**What the task requires**
Without omitting anything, return the records precisely as given.

**Dataset excerpts**
----
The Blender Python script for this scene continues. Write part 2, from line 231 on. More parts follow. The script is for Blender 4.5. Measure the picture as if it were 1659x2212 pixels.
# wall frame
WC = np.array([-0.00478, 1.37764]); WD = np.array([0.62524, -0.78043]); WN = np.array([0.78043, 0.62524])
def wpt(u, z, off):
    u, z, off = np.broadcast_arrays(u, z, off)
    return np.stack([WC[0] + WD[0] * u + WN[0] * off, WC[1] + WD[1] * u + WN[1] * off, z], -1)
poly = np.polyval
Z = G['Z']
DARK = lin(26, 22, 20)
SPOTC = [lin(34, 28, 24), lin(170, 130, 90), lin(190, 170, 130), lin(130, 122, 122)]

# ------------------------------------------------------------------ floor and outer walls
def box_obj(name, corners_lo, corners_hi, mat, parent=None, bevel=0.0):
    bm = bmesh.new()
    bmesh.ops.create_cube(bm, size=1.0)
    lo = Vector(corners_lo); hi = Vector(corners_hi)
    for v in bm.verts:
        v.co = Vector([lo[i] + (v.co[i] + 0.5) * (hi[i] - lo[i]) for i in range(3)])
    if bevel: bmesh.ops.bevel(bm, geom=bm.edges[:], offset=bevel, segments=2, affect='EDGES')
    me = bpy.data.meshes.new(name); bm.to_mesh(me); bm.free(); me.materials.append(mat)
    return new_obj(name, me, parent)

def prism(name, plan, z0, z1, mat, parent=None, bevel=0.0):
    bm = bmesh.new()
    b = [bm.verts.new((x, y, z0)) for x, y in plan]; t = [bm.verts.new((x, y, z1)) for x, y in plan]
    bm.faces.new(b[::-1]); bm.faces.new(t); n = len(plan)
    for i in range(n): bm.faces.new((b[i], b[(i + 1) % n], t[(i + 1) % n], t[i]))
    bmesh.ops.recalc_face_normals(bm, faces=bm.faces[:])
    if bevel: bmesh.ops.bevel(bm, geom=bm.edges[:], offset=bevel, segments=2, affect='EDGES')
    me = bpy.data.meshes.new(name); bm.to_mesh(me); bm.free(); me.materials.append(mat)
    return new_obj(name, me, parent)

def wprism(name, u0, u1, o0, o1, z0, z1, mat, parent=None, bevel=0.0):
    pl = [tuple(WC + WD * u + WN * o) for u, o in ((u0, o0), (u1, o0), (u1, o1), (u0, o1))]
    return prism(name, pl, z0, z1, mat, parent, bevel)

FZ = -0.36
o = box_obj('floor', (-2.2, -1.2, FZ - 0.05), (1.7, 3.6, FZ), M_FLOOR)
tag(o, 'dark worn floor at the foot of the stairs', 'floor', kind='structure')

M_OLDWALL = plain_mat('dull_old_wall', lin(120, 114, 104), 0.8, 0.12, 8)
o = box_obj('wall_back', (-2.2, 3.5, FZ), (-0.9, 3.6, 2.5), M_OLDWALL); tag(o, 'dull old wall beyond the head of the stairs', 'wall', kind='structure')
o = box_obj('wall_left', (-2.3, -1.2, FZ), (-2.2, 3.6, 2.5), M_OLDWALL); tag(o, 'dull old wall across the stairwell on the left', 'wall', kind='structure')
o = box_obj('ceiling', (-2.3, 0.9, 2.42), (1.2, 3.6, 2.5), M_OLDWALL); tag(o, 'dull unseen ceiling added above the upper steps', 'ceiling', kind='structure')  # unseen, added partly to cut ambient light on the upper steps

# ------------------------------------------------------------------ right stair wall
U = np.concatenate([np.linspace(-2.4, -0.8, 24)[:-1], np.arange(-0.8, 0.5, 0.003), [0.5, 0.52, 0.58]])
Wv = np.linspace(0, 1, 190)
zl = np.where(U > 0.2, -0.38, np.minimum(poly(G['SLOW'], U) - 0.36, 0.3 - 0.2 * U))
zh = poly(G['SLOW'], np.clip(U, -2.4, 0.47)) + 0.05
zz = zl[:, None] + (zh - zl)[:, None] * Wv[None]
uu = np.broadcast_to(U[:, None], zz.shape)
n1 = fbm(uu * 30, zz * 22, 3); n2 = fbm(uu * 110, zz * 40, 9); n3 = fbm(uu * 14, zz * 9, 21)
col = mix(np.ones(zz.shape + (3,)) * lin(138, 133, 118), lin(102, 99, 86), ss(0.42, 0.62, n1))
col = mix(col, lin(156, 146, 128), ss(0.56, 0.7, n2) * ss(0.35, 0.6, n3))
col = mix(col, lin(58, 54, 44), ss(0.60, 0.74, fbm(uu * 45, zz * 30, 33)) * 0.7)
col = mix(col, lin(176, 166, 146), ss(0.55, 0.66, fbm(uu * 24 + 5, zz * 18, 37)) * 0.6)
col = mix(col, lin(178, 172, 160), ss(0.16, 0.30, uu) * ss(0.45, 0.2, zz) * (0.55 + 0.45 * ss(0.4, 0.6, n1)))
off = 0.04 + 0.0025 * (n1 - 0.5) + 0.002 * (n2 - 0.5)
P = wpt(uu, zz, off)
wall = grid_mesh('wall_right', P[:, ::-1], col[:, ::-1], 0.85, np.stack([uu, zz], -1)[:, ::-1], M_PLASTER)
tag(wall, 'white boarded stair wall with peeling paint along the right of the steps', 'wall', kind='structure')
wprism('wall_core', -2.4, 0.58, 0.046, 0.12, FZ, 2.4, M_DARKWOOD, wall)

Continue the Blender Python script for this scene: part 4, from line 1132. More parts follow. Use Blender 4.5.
----
**Reply**
The Blender Python script for this scene continues. Write part 2, from line 231 on. More parts follow. The script is for Blender 4.5. Measure the picture as if it were 1659x2212 pixels.
# wall frame
WC = np.array([-0.00478, 1.37764]); WD = np.array([0.62524, -0.78043]); WN = np.array([0.78043, 0.62524])
def wpt(u, z, off):
    u, z, off = np.broadcast_arrays(u, z, off)
    return np.stack([WC[0] + WD[0] * u + WN[0] * off, WC[1] + WD[1] * u + WN[1] * off, z], -1)
poly = np.polyval
Z = G['Z']
DARK = lin(26, 22, 20)
SPOTC = [lin(34, 28, 24), lin(170, 130, 90), lin(190, 170, 130), lin(130, 122, 122)]

# ------------------------------------------------------------------ floor and outer walls
def box_obj(name, corners_lo, corners_hi, mat, parent=None, bevel=0.0):
    bm = bmesh.new()
    bmesh.ops.create_cube(bm, size=1.0)
    lo = Vector(corners_lo); hi = Vector(corners_hi)
    for v in bm.verts:
        v.co = Vector([lo[i] + (v.co[i] + 0.5) * (hi[i] - lo[i]) for i in range(3)])
    if bevel: bmesh.ops.bevel(bm, geom=bm.edges[:], offset=bevel, segments=2, affect='EDGES')
    me = bpy.data.meshes.new(name); bm.to_mesh(me); bm.free(); me.materials.append(mat)
    return new_obj(name, me, parent)

def prism(name, plan, z0, z1, mat, parent=None, bevel=0.0):
    bm = bmesh.new()
    b = [bm.verts.new((x, y, z0)) for x, y in plan]; t = [bm.verts.new((x, y, z1)) for x, y in plan]
    bm.faces.new(b[::-1]); bm.faces.new(t); n = len(plan)
    for i in range(n): bm.faces.new((b[i], b[(i + 1) % n], t[(i + 1) % n], t[i]))
    bmesh.ops.recalc_face_normals(bm, faces=bm.faces[:])
    if bevel: bmesh.ops.bevel(bm, geom=bm.edges[:], offset=bevel, segments=2, affect='EDGES')
    me = bpy.data.meshes.new(name); bm.to_mesh(me); bm.free(); me.materials.append(mat)
    return new_obj(name, me, parent)

def wprism(name, u0, u1, o0, o1, z0, z1, mat, parent=None, bevel=0.0):
    pl = [tuple(WC + WD * u + WN * o) for u, o in ((u0, o0), (u1, o0), (u1, o1), (u0, o1))]
    return prism(name, pl, z0, z1, mat, parent, bevel)

FZ = -0.36
o = box_obj('floor', (-2.2, -1.2, FZ - 0.05), (1.7, 3.6, FZ), M_FLOOR)
tag(o, 'dark worn floor at the foot of the stairs', 'floor', kind='structure')

M_OLDWALL = plain_mat('dull_old_wall', lin(120, 114, 104), 0.8, 0.12, 8)
o = box_obj('wall_back', (-2.2, 3.5, FZ), (-0.9, 3.6, 2.5), M_OLDWALL); tag(o, 'dull old wall beyond the head of the stairs', 'wall', kind='structure')
o = box_obj('wall_left', (-2.3, -1.2, FZ), (-2.2, 3.6, 2.5), M_OLDWALL); tag(o, 'dull old wall across the stairwell on the left', 'wall', kind='structure')
o = box_obj('ceiling', (-2.3, 0.9, 2.42), (1.2, 3.6, 2.5), M_OLDWALL); tag(o, 'dull unseen ceiling added above the upper steps', 'ceiling', kind='structure')  # unseen, added partly to cut ambient light on the upper steps

# ------------------------------------------------------------------ right stair wall
U = np.concatenate([np.linspace(-2.4, -0.8, 24)[:-1], np.arange(-0.8, 0.5, 0.003), [0.5, 0.52, 0.58]])
Wv = np.linspace(0, 1, 190)
zl = np.where(U > 0.2, -0.38, np.minimum(poly(G['SLOW'], U) - 0.36, 0.3 - 0.2 * U))
zh = poly(G['SLOW'], np.clip(U, -2.4, 0.47)) + 0.05
zz = zl[:, None] + (zh - zl)[:, None] * Wv[None]
uu = np.broadcast_to(U[:, None], zz.shape)
n1 = fbm(uu * 30, zz * 22, 3); n2 = fbm(uu * 110, zz * 40, 9); n3 = fbm(uu * 14, zz * 9, 21)
col = mix(np.ones(zz.shape + (3,)) * lin(138, 133, 118), lin(102, 99, 86), ss(0.42, 0.62, n1))
col = mix(col, lin(156, 146, 128), ss(0.56, 0.7, n2) * ss(0.35, 0.6, n3))
col = mix(col, lin(58, 54, 44), ss(0.60, 0.74, fbm(uu * 45, zz * 30, 33)) * 0.7)
col = mix(col, lin(176, 166, 146), ss(0.55, 0.66, fbm(uu * 24 + 5, zz * 18, 37)) * 0.6)
col = mix(col, lin(178, 172, 160), ss(0.16, 0.30, uu) * ss(0.45, 0.2, zz) * (0.55 + 0.45 * ss(0.4, 0.6, n1)))
off = 0.04 + 0.0025 * (n1 - 0.5) + 0.002 * (n2 - 0.5)
P = wpt(uu, zz, off)
wall = grid_mesh('wall_right', P[:, ::-1], col[:, ::-1], 0.85, np.stack([uu, zz], -1)[:, ::-1], M_PLASTER)
tag(wall, 'white boarded stair wall with peeling paint along the right of the steps', 'wall', kind='structure')
wprism('wall_core', -2.4, 0.58, 0.046, 0.12, FZ, 2.4, M_DARKWOOD, wall)

Continue the Blender Python script for this scene: part 4, from line 1132. More parts follow. Use Blender 4.5.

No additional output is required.